Nov 9, 2011

Redundant practices


I received an invitation for a wedding today. A friend’s daughter is getting married .My friend is happy and excited. Planning and preparations have started almost six months back. I have heard almost every detail about the groom and his family. The groom has been brought up by his grandfather ever since he lost his mother at the age of five. The old man is nearing ninety and wants to see his grandson married and settled. The groom has a job with an IT company and has inherited considerable property from his mother’s side. There is no one else in the family. My friend is visibly proud to have found a good match for his daughter.

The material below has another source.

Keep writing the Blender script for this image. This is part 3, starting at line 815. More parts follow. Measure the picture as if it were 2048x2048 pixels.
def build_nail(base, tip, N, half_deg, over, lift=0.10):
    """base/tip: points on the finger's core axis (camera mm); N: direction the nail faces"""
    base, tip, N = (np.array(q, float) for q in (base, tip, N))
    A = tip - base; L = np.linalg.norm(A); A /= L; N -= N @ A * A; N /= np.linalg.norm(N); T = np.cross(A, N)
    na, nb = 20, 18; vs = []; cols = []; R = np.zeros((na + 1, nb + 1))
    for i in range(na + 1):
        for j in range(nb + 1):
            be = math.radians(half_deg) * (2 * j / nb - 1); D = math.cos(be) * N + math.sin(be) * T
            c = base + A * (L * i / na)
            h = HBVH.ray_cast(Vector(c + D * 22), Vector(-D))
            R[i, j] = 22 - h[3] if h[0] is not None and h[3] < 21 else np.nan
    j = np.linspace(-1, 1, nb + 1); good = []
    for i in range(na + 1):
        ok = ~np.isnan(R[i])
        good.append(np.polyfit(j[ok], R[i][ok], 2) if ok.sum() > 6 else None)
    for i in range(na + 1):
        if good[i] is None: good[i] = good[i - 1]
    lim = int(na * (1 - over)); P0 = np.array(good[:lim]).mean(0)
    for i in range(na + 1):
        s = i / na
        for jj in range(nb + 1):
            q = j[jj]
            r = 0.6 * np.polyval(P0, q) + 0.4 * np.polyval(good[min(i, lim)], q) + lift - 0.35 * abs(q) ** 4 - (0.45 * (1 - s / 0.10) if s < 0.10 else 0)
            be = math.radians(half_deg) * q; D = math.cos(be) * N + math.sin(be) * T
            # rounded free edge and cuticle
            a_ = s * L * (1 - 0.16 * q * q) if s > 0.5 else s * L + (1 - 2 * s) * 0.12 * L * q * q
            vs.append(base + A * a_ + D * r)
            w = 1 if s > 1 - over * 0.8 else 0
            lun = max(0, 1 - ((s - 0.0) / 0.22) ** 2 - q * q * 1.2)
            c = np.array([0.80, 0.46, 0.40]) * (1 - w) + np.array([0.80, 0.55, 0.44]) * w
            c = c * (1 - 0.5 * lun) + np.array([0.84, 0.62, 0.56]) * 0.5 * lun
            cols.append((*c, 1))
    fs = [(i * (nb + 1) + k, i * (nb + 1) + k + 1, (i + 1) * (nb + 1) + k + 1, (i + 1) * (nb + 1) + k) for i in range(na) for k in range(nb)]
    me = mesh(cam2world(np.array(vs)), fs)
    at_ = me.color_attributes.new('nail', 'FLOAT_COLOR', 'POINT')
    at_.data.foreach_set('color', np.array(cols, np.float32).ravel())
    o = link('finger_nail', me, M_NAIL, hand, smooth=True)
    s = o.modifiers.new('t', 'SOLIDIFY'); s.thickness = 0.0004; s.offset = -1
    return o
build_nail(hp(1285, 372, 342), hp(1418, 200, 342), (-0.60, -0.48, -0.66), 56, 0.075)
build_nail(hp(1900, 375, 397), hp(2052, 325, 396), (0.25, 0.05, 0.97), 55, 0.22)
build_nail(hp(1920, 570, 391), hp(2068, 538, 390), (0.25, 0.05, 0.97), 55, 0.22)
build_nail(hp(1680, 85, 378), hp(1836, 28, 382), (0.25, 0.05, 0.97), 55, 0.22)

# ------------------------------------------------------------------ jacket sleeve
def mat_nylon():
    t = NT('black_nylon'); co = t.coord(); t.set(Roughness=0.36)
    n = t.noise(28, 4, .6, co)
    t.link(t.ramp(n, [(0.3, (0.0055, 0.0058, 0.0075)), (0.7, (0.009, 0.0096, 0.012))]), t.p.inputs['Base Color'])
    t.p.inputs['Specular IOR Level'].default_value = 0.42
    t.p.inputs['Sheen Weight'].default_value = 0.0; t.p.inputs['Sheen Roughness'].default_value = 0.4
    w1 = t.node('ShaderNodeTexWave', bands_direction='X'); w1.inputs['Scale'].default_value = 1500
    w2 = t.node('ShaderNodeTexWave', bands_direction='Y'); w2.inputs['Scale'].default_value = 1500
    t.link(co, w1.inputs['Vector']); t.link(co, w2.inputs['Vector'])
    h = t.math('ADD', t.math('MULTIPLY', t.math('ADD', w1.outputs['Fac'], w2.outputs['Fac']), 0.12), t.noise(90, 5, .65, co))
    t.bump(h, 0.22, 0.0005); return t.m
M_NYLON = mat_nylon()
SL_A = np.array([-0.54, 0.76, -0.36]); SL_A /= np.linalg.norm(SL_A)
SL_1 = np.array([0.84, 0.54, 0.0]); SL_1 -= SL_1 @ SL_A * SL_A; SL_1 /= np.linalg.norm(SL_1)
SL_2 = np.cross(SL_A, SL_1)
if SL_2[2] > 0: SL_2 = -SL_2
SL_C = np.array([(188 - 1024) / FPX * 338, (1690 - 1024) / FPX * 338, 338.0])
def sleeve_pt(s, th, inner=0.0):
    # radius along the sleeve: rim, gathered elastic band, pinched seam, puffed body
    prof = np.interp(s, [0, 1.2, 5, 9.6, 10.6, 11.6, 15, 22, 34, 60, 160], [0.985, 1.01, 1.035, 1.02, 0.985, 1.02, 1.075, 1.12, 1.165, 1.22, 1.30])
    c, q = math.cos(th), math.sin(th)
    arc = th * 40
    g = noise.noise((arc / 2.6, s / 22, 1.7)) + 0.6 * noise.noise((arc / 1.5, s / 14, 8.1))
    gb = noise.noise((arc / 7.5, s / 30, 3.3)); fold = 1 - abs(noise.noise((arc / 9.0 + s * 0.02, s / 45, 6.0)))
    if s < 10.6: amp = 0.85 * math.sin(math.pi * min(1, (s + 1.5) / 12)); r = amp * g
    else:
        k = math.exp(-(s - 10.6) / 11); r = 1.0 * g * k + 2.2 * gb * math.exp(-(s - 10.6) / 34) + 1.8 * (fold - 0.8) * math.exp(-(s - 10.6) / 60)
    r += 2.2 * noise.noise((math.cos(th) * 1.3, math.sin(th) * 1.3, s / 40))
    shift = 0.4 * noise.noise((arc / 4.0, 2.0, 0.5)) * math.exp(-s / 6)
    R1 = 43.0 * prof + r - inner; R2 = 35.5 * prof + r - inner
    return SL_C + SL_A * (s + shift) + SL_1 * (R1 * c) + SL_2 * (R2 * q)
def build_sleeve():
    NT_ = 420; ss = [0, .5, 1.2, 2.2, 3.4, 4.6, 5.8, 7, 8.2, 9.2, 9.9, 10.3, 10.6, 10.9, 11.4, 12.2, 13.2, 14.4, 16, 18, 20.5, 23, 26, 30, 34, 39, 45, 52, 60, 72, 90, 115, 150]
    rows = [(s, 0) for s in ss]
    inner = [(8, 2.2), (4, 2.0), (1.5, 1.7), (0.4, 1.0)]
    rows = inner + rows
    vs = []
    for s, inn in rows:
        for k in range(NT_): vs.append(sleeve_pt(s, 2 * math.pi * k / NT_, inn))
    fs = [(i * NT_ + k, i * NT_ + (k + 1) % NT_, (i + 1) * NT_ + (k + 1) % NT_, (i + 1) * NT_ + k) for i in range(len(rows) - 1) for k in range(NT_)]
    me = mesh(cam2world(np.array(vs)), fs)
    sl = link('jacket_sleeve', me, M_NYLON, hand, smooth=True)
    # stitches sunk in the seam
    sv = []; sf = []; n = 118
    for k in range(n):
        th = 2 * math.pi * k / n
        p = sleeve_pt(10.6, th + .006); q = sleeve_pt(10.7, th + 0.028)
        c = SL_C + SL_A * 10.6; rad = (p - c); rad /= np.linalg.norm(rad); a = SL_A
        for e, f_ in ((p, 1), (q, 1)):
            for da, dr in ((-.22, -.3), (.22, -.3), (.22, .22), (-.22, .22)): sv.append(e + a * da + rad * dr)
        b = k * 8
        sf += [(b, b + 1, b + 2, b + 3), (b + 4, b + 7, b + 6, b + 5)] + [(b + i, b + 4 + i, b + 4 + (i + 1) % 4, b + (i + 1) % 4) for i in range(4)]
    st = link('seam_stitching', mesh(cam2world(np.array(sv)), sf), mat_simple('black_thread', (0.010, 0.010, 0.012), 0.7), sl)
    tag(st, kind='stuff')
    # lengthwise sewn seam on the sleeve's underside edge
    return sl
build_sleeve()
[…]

The invitation card introduces the groom as son of Mr X and late Mrs X. This comes as a surprise to me. My friend had never once spoken of Mr X .The groom’s only guardian and grandfather’s name is not mentioned anywhere in the invite. Mr X exists in paper and his name is mentioned on the invitation card as per existing norms of scripting formal wedding invites   though Mr X does not have any contact with his son for ages. My friend now tells me that though he has not met Mr X he does exist but the groom refuses to acknowledge Mr X as someone legitimate and important in his life. Then why include his name in a formal ceremonial invitation card? My friend looked uncomfortable and tried to justify his decision. Moreover  it was an arranged marriage and society would hold him responsible if anything went amiss .Friends were hardly  bothered yet he felt it  necessary to defend what could be a potential   black mark in an otherwise clean slate.
I remember an incident many many years ago. A lady was asked to fill up an official form where she had to write her Husband/father’s name. The lady was separated and lived alone. She did not use any surname .She completely broke down when the blunt counter clerk insisted that she had to provide necessary details without which they could not process her application.
Then also I had wondered why do we sustain and live with such rigid social norms and customs that only bring unhappiness to individuals.